Ese repertorio inexhausto que como bien lo mostró George Steiner en su libro sobre las Antígonas (1984) impulsó a tantos escritores próximos al mundo de Cortázar, trátese de Gide como de Sartre (su mujer, Aurora Bernárdez, tradujo La náusea, que Cortázar reseña en 1948), trátese de Cocteau como de Anouhil, hacer suyo un formidable arsenal mítico que se enciende e ilumina no solo ante lo dramático de una nueva realidad –los nazis al entrar en París– sino gracias también a un creador que los necesita para sí mismo. Para los fines, aún no claros del todo, de la propia obra en que se halla sumergido.
Por ello, al continuar con el personaje de Gide en El inmoralista, quien se obstina en lo peor, y disfruta los turbios placeres del cazador furtivo, en pos de esos rapaces niños africanos, que muy pronto serán apenas obesos funcionarios aburguesados, vemos cómo este se detiene ante las ruinas de Pesto y suelta su queja:
¡Ah, hubiese llorado ante estas piedras! La antigua belleza aparecía simple, perfecta, sonriente... abandonada. El arte se va de mí, lo sé. ¿Para hacer lugar a qué otra cosa? Ya no es más, como antes, una sonriente armonía... Ya no sé más a qué tenebroso dios sirvo. ¡Oh Dios nuevo, hazme conocer todavía razas nuevas, tipos imprevistos de hermosura! (p. 166).
Un pedido que bien podía prolongar la súplica de Rimbaud, motivo del primer artículo de Cortázar en 1941, en pos de tierras incógnitas y razas rojas más fuertes. Ya no eran válidas ni la filología, como en el personaje de Gide, ni ese esteticismo cultural que también Cortázar repu-diaría, en un momento dado, sin prescindir nunca de él. Sabía muy bien las tortuosas y fascinantes aventuras que el orden clásico podía deparar aún, y las irresistibles y a la vez letales promesas que todavía los dioses nos ofrecen, no solo en los bosques sino en cualquier cruce de esquinas de nuestras desencantadas ciudades.
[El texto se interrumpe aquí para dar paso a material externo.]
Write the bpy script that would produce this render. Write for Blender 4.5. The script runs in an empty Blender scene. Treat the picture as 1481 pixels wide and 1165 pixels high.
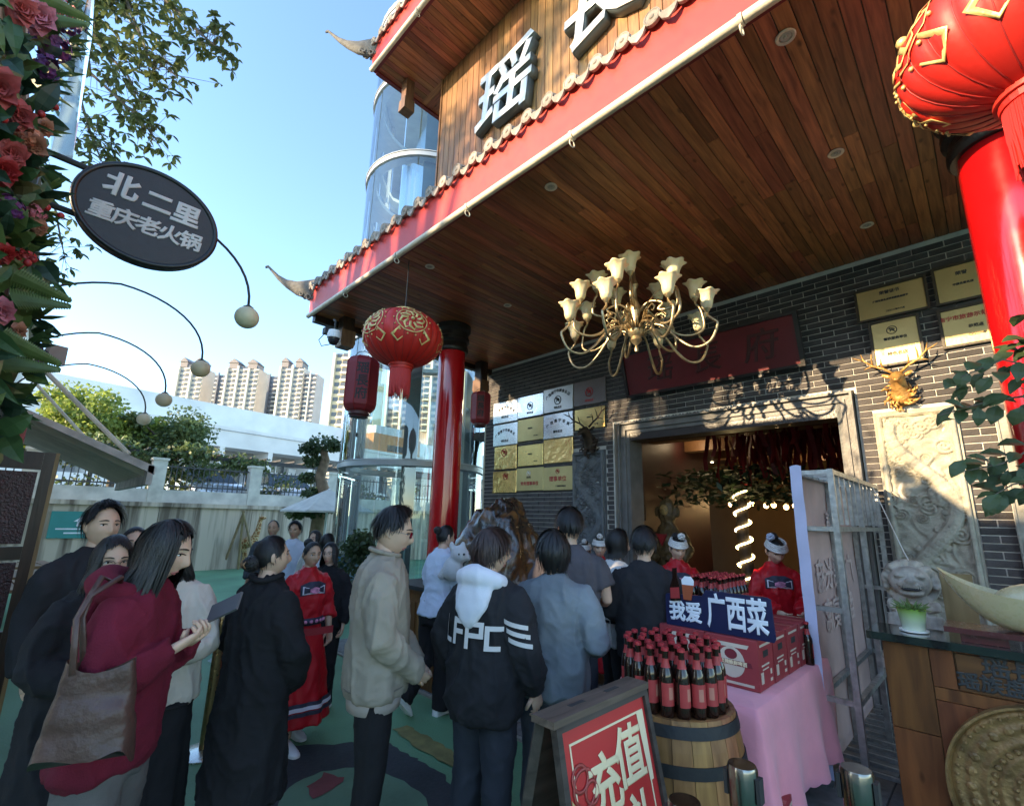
import bpy, math, random
from math import sin, cos, pi, radians as R, sqrt
from mathutils import Vector as V, Matrix, Euler, noise
random.seed(7)
SC = bpy.context.scene
COL = SC.collection
# ------------------------------------------------------------------ camera
FPX, CX, CY, IW, IH, EYE = 685.1, 741.9, 598.5, 1481.0, 1165.0, 1.68
RT = V((0.70829, 0.70555, 0.02277)); UP = V((0.13627, -0.16830, 0.97627)); FW = V((-0.69264, 0.68838, 0.21535))
cam = bpy.data.cameras.new('camera'); cob = bpy.data.objects.new('camera', cam); COL.objects.link(cob)
cam.sensor_width = 36; cam.lens = FPX / IW * 36; cam.clip_start = 0.05; cam.clip_end = 2000
cam.shift_x = -(CX - IW / 2) / IW; cam.shift_y = (CY - IH / 2) / IW
UP = (UP - FW * UP.dot(FW)).normalized(); RT = FW.cross(UP).normalized()
mw = Matrix((RT, UP, -FW)).transposed().to_4x4(); mw.translation = (0, 0, EYE); cob.matrix_world = mw
SC.camera = cob
# ------------------------------------------------------------------ sky, sun, exposure
SUN = V((0.36, 1.0, -0.283)).normalized()          # the way sunlight travels
world = bpy.data.worlds.new('World'); SC.world = world; world.use_nodes = True
wn = world.node_tree; bg = wn.nodes['Background']
sky = wn.nodes.new('ShaderNodeTexSky'); sky.sky_type = 'NISHITA'; sky.sun_disc = False
sky.sun_elevation = math.asin(-SUN.z); sky.sun_rotation = math.atan2(-SUN.x, -SUN.y)
sky.air_density = 1.0; sky.dust_density = 0.25; sky.ozone_density = 4.2; sky.altitude = 100
wn.links.new(sky.outputs[0], bg.inputs[0]); bg.inputs[1].default_value = 0.15
sl = bpy.data.lights.new('sun', 'SUN'); sl.energy = 2.2; sl.angle = R(0.5); sl.color = (1.0, 0.82, 0.58)
so = bpy.data.objects.new('sun', sl); COL.objects.link(so); so.rotation_euler = SUN.to_track_quat('-Z', 'Y').to_euler()
SC.view_settings.view_transform = 'Standard'; SC.view_settings.look = 'None'
SC.view_settings.exposure = 2.45; SC.view_settings.gamma = 1.0
SC.view_settings.use_white_balance = True; SC.view_settings.white_balance_temperature = 7800     # the photo's neutral shade
SC.cycles.max_bounces = 8; SC.cycles.transparent_max_bounces = 16
SC.cycles.use_denoising = True
# ------------------------------------------------------------------ pixel helpers (photo pixel -> point of the place)
def ray(px, py): return RT * ((px - CX) / FPX) - UP * ((py - CY) / FPX) + FW
O = V((0, 0, EYE))
def dep(px, py, d): return O + ray(px, py) * d
def onY(px, py, y): r = ray(px, py); return O + r * (y / r.y)
def onZ(px, py, z=0.0): r = ray(px, py); return O + r * ((z - EYE) / r.z)
def proj(p):
    c = V(p) - O; z = c.dot(FW); return (CX + FPX * c.dot(RT) / z, CY - FPX * c.dot(UP) / z, z)
# ------------------------------------------------------------------ scene objects
def tag(o, label=None, cat=None, group=None, kind=None):
    if label: o['label'] = label
    if cat: o['category'] = cat
    if group: o['group'] = group
    if kind: o['kind'] = kind
    return o
def thing(name, label, cat, loc=(0, 0, 0), rz=0.0, group=None):
    o = bpy.data.objects.new(name, None); COL.objects.link(o); o.empty_display_size = 0.1
    o.location = loc; o.rotation_euler = (0, 0, rz)
    return tag(o, label, cat, group)
def link(name, me, parent=None, world=False):
    o = bpy.data.objects.new(name, me); COL.objects.link(o)
    if parent is not None:
        o.parent = parent
        if world: o.matrix_parent_inverse = wmat(parent).inverted()
    return o
def wmat(o):
    m = Matrix.LocRotScale(o.location, o.rotation_euler.to_quaternion(), o.scale)
    return (wmat(o.parent) @ o.matrix_parent_inverse @ m) if o.parent else m
def copy_tree(o, parent=None):
    c = o.copy(); COL.objects.link(c); c.parent = parent
    for ch in [x for x in KIDS.get(o.name, [])]: KIDS.setdefault(c.name, []).append(copy_tree(ch, c))
    return c
KIDS = {}
class MB:
    def __init__(s): s.v = []; s.f = []; s.m = []; s.mi = 0
    def add(s, vs, fs):
        b = len(s.v); s.v.extend([tuple(p) for p in vs]); s.f.extend([[i + b for i in f] for f in fs]); s.m.extend([s.mi] * len(fs)); return s
    def box(s, c, d, rot=None, taper=1.0):
        hx, hy, hz = d[0] / 2, d[1] / 2, d[2] / 2
        vs = [V((x * (taper if z > 0 else 1), y * (taper if z > 0 else 1), z)) for z in (-hz, hz) for x, y in ((-hx, -hy), (hx, -hy), (hx, hy), (-hx, hy))]
        if rot is not None:
            m = Euler(rot).to_matrix() if not isinstance(rot, Matrix) else rot
            vs = [m @ p for p in vs]
        c = V(c)
        return s.add([p + c for p in vs], [(0, 3, 2, 1), (4, 5, 6, 7), (0, 1, 5, 4), (1, 2, 6, 5), (2, 3, 7, 6), (3, 0, 4, 7)])
    def bb(s, a, b): # box between two corners
        return s.box([(a[i] + b[i]) / 2 for i in range(3)], [abs(b[i] - a[i]) for i in range(3)])
    def rings(s, rs, cap=True, closed=False):
        n = len(rs[0]); vs = [p for r in rs for p in r]; fs = []
        m = len(rs)
        for i in range(m if closed else m - 1):
            for j in range(n):
                a = i * n + j; b = i * n + (j + 1) % n; i2 = (i + 1) % m
                fs.append((a, b, i2 * n + (j + 1) % n, i2 * n + j))
        if cap and not closed: fs.append(tuple(range(n - 1, -1, -1))); fs.append(tuple((m - 1) * n + j for j in range(n)))
        return s.add(vs, fs)
    def tube(s, path, rad, n=8, cap=True, flat=1.0, ref=None):
        path = [V(p) for p in path]; rs = []
        k = len(path); rad = rad if hasattr(rad, '__len__') else [rad] * k
        nrm = None
        for i, p in enumerate(path):
            t = (path[min(i + 1, k - 1)] - path[max(i - 1, 0)])
            t = t.normalized() if t.length > 1e-9 else V((0, 0, 1))
            if nrm is None:
                a = V(ref) if ref is not None else (V((0, 0, 1)) if abs(t.z) < 0.9 else V((1, 0, 0)))
                nrm = (a - t * a.dot(t)).normalized()
            else:
                nrm = nrm - t * nrm.dot(t); nrm = nrm.normalized() if nrm.length > 1e-6 else t.orthogonal().normalized()
            b = t.cross(nrm)
            rs.append([p + nrm * (cos(2 * pi * j / n) * rad[i] * flat) + b * (sin(2 * pi * j / n) * rad[i]) for j in range(n)])
        return s.rings(rs, cap)
    def lathe(s, prof, n=16, c=(0, 0, 0), axis=None, cap=True):
        rs = []
        m = axis.to_track_quat('Z', 'Y').to_matrix() if axis is not None else Matrix.Identity(3)
        c = V(c)
        for r, z in prof: rs.append([c + m @ V((r * cos(2 * pi * j / n), r * sin(2 * pi * j / n), z)) for j in range(n)])
        return s.rings(rs, cap)
    def ell(s, c, r, rot=None, nu=12, nv=8):
        m = Euler(rot).to_matrix() if rot is not None and not isinstance(rot, Matrix) else (rot if rot is not None else Matrix.Identity(3)); c = V(c)
        rs = []
        for i in range(nv + 1):
            th = -pi / 2 + pi * (i + 0.02) / (nv + 0.04)
            rs.append([c + m @ V((r[0] * cos(th) * cos(2 * pi * j / nu), r[1] * cos(th) * sin(2 * pi * j / nu), r[2] * sin(th))) for j in range(nu)])
        return s.rings(rs)
    def grid(s, fn, nu, nv, wrapu=False):
        vs = [fn(i / (nu if wrapu else nu - 1), j / (nv - 1)) for j in range(nv) for i in range(nu)]
        fs = []
        for j in range(nv - 1):
            for i in range(nu if wrapu else nu - 1):
                i2 = (i + 1) % nu
                fs.append((j * nu + i, j * nu + i2, (j + 1) * nu + i2, (j + 1) * nu + i))
        return s.add(vs, fs)
    def prism(s, pts, y0, y1, plane='xz', off=(0, 0, 0)):
        o = V(off)
        def P(p, d): return o + (V((p[0], d, p[1])) if plane == 'xz' else V((p[0], p[1], d)) if plane == 'xy' else V((d, p[0], p[1])))
        n = len(pts); vs = [P(p, y0) for p in pts] + [P(p, y1) for p in pts]
        fs = [tuple(range(n)), tuple(range(2 * n - 1, n - 1, -1))] + [(i, i + n, (i + 1) % n + n, (i + 1) % n) for i in range(n)]
        return s.add(vs, fs)
    def mesh(s, name, mat, smooth=False, fix=True):
        me = bpy.data.meshes.new(name); me.from_pydata(s.v, [], s.f)
        for m in (mat if isinstance(mat, (list, tuple)) else [mat]): me.materials.append(m)
        if isinstance(mat, (list, tuple)) and len(mat) > 1: me.polygons.foreach_set('material_index', s.m)
        if smooth:
            me.polygons.foreach_set('use_smooth', [True] * len(me.polygons))
            if smooth != 'all': me.set_sharp_from_angle(angle=R(40))
        me.update()
        return me
    def build(s, name, mat, parent=None, smooth=False, world=False):
        o = link(name, s.mesh(name, mat, smooth), parent, world)
        if parent is not None: KIDS.setdefault(parent.name, []).append(o)
        return o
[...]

Todo ello habrá de revivirlo Cortázar con la voz de Jean Giono al volver a reescribir y traducir la Odisea:
¿Es que no hay ninfas heladas en el agua de las fuentes? Él mismo había tocado a una con los labios, cierta vez que bebía del agua verde (p. 30).
Fin y principio: el último cuento de Julio Cortázar incluido en sus Cuentos completos lleva el título de "Diario para un cuento". Ha sido tomado de Deshoras (1983) y rinde homenaje a otro célebre cuentista y notable traductor: Adolfo Bioy Casares. El personaje: un traductor de registros de nacimiento y patentes técnicas, pero también de cartas de amor de marinos por prostitutas y viceversa. Concluyamos, por ahora, escuchando sus palabras. De Bestiario a Deshoras no toda la vida traduciendo sino la vida bien traducida al idioma Cortázar.
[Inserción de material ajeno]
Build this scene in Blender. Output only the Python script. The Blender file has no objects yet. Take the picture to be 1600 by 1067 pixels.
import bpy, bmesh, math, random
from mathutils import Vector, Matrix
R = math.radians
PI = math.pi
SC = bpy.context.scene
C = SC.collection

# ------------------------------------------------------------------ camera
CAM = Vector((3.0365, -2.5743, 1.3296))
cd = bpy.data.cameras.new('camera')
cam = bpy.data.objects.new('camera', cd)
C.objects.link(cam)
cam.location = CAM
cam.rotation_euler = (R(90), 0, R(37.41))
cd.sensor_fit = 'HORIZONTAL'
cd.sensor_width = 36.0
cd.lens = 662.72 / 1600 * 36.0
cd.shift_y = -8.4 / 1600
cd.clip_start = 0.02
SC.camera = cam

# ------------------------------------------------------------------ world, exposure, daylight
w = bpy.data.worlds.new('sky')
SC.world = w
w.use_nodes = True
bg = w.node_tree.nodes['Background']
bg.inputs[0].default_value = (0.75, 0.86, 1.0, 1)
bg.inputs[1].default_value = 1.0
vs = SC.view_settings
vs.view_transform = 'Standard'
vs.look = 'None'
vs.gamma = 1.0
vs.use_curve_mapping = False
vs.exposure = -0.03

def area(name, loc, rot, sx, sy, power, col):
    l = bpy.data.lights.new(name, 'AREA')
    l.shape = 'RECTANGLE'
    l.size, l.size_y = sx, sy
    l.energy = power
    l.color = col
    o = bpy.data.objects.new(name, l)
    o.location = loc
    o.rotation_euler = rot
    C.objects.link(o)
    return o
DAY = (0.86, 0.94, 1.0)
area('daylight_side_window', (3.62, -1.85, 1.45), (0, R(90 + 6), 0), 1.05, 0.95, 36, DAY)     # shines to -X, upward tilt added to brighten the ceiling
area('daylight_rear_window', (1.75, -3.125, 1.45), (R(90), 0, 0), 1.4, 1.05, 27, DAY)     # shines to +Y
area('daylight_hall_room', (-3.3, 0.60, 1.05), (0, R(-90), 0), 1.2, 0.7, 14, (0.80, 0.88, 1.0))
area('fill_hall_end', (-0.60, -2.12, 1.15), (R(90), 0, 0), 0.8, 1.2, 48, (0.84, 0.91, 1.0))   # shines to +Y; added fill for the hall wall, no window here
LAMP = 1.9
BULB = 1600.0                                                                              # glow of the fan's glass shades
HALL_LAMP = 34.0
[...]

Esos tiempos: el peronismo ensordeciéndome a puro altoparlante en el centro, el gallego portero llegando a mi oficina con una foto de Evita y pidiéndome de manera nada amable que tuviera la amabilidad de fijarla en la pared (traía las cuatro chinches para que no hubiera pretextos)... En mis ratos libres yo traducía Vida y cartas de John Keats, de Lord Houghton (vol. 2, p. 494).
P.D. Cuando comenté con Aurora Bernárdez, la primera mujer de Cortázar e inolvidable traductora tanto de los cuentos de Faulkner como de Justine de Lawrence Durrell, algunos de estos avatares del Cortázar traductor, añadió que este había participado en el celebérrimo colectivo que revisó en Buenos aires la traducción del Ferdydurke de Gombrowicz, de 1947, publicada por Argos, sin haber logrado determinar nunca qué capítulo concreto había sido el que Cortázar supervisó. Delicioso enigma que consigno con gratitud.